Simulate a coupled ordinary differential equation


I want to write a program which turns a 2nd order differential equation into two ordinary differential equations but I don't know how I can do that in Python.

I am getting lots of errors, please help in writing the code correctly.

from scipy.integrate import solve_ivp
import matplotlib.pyplot as plt
import numpy as np

N = 30          # Number of coupled oscillators.
alpha=0.25
A = 1.0 

# Initial positions.
y[0] = 0        # Fix the left-hand side at zero.
y[N+1] = 0      # Fix the right-hand side at zero.
# The range(1,N+1) command only prints out [1,2,3, ... N].
for p in range(1, N+1):    # p is particle number.
    y[p] = A * np.sin(3 * p * np.pi /(N+1.0))

####################################################
# Initial velocities.
####################################################
v[0]   = 0               # The left and right boundaries are
v[N+1] = 0               # clamped and don't move.
# This version sets them all the particle velocities to zero.
for p in range(1, N+1):
    v[p] = 0

w0 = [v[p], y[p]]
def accel(t,w):
    v[p], y[p] = w
    global a
    a[0] = 0.0
    a[N+1] = 0.0

    # This version loops explicitly over all the particles.
    for p in range(1,N+1):
        a[p] = [v[p], y(p+1)+y(p-1)-2*y(p)+ alpha * ((y[p+1] - y[p])**2 - (y[p] - y[p-1])**2)] 
    return a

   
duration = 50
t = np.linspace(0, duration, 800) 
abserr = 1.0e-8
relerr = 1.0e-6

solution = solve_ivp(accel, [0, duration], w0, method='RK45', t_eval=t, 
    vectorized=False, dense_output=True, args=(),  atol=abserr, rtol=relerr)

Solution

  • Most general-purpose solvers do not do structured state objects.
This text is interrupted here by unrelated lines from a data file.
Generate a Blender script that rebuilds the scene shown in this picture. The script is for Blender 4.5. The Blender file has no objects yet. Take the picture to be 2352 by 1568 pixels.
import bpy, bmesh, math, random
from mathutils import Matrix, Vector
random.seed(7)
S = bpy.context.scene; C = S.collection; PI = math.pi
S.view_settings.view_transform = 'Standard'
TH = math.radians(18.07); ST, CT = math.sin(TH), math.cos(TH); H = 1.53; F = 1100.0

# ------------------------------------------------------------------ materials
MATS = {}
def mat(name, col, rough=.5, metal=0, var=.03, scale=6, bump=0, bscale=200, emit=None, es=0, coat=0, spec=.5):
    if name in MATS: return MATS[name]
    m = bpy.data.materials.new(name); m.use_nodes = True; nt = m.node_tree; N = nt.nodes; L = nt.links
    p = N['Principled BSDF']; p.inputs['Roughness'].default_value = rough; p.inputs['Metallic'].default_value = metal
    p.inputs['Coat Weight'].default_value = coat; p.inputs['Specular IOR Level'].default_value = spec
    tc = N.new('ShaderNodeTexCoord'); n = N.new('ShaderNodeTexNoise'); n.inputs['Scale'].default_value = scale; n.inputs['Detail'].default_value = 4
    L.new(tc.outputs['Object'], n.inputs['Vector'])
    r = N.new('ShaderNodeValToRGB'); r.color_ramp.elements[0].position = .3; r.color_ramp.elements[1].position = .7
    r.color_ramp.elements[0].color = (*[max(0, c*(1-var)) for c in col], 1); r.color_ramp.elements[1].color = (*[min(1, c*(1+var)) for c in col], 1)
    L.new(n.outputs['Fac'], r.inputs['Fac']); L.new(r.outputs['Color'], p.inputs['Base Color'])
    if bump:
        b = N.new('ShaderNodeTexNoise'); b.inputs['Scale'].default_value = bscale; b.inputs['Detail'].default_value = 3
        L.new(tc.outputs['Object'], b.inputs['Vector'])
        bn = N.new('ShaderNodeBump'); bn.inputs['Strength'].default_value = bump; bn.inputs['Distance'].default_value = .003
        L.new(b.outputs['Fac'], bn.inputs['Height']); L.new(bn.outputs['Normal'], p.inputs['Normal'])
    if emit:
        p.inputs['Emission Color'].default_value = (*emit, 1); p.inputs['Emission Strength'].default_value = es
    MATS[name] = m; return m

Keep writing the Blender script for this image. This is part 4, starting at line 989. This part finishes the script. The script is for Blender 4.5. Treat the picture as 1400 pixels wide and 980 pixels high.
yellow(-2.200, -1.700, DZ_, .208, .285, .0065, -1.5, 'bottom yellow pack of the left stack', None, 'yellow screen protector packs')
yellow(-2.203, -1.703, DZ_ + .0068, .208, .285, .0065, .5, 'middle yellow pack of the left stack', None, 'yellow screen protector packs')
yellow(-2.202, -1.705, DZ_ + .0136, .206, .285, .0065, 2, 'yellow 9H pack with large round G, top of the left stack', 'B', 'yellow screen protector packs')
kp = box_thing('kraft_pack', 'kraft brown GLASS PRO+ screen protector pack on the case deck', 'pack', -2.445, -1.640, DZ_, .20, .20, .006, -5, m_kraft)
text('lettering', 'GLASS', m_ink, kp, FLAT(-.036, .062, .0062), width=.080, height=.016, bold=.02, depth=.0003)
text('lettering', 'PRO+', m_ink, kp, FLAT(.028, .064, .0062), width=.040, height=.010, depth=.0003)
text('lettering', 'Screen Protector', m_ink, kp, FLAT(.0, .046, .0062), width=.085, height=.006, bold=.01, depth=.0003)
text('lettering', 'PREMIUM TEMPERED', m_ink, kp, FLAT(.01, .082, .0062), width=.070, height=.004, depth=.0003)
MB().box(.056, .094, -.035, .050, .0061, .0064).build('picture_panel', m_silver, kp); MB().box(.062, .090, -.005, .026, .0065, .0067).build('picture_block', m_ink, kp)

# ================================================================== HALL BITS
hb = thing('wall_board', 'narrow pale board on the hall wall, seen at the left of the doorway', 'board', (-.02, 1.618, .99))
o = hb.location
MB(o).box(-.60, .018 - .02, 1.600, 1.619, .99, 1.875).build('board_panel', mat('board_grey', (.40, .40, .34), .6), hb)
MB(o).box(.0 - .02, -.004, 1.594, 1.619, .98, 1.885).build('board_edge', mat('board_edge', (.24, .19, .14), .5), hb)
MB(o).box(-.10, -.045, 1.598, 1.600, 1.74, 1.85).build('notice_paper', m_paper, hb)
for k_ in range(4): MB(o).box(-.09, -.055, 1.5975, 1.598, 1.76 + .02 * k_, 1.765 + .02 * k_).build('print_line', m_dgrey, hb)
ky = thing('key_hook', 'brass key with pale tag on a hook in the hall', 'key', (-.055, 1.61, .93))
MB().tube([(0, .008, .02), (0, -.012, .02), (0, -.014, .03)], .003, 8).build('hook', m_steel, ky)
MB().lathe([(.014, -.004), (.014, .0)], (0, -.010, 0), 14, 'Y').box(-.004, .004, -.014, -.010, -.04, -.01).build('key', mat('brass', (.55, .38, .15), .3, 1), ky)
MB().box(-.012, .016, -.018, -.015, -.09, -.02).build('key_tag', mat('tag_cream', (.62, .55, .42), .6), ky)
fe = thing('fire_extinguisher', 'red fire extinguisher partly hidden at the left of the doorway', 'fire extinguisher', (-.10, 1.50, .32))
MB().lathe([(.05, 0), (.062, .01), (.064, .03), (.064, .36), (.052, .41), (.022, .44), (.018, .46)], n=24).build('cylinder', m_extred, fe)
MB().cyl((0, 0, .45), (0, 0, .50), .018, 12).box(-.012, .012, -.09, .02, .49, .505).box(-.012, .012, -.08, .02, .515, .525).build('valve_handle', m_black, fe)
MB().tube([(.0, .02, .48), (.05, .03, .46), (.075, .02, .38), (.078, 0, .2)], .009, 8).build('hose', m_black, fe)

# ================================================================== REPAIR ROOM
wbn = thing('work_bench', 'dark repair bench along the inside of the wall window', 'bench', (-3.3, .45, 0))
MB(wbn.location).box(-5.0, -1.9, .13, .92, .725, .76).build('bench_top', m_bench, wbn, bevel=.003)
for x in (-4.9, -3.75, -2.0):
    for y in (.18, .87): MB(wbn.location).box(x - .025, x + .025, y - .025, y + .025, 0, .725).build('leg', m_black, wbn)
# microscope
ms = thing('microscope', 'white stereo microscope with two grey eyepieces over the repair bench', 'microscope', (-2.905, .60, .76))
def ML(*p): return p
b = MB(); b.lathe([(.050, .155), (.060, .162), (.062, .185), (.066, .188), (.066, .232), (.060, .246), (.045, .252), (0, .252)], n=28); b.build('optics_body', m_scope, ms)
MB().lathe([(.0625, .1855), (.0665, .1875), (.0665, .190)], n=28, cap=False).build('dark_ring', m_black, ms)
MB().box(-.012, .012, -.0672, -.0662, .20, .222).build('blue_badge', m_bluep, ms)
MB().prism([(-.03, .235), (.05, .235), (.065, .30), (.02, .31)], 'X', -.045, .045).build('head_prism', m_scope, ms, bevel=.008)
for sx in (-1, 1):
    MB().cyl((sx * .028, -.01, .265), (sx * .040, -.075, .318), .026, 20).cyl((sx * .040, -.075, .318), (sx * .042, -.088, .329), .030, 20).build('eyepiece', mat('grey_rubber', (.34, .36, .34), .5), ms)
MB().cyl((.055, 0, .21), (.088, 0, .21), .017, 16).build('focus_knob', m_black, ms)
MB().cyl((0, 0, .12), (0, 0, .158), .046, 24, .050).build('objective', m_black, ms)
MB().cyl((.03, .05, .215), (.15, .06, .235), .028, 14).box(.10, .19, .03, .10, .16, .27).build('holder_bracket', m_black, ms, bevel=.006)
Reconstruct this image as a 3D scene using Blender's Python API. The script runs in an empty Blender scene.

They just work with a flat array as representation of the state space points. From the construction of the initial point you seem to favor the state space ordering

      [ v[0], v[1], ... v[N+1], y[0], y[1], ..., y[N+1] ]
    

    This allows to simply split both and to assemble the derivatives vector from the velocity and acceleration arrays.

    Let's keep things simple and separate functionality in small functions

    a = np.zeros(N+2)
    def accel(y):
        global a ## initialized to the correct length with zero, avoids repeated allocation
        a[1:-1] = y[2:]+y[:-2]-2*y[1:-1] + alpha*((y[2:]-y[1:-1])**2-(y[1:-1]-y[:-2])**2)
        return a
    
    def derivs(t,w):
        v,y = w[:N+2], w[N+2:]
        return np.concatenate([accel(y), v])
    

    or keeping the theme of avoiding allocations

    dwdt = np.zeros(2*N+4)
    def derivs(t,w):
        global dwdt
        v,y = w[:N+2], w[N+2:]
        dwdt[:N+2] = accel(y)
        dwdt[N+2:] = v
        return dwdt
    

    Now you only need to set

    w0=np.concatenate([v,y])
    

    to rapidly get to a more interesting class of errors.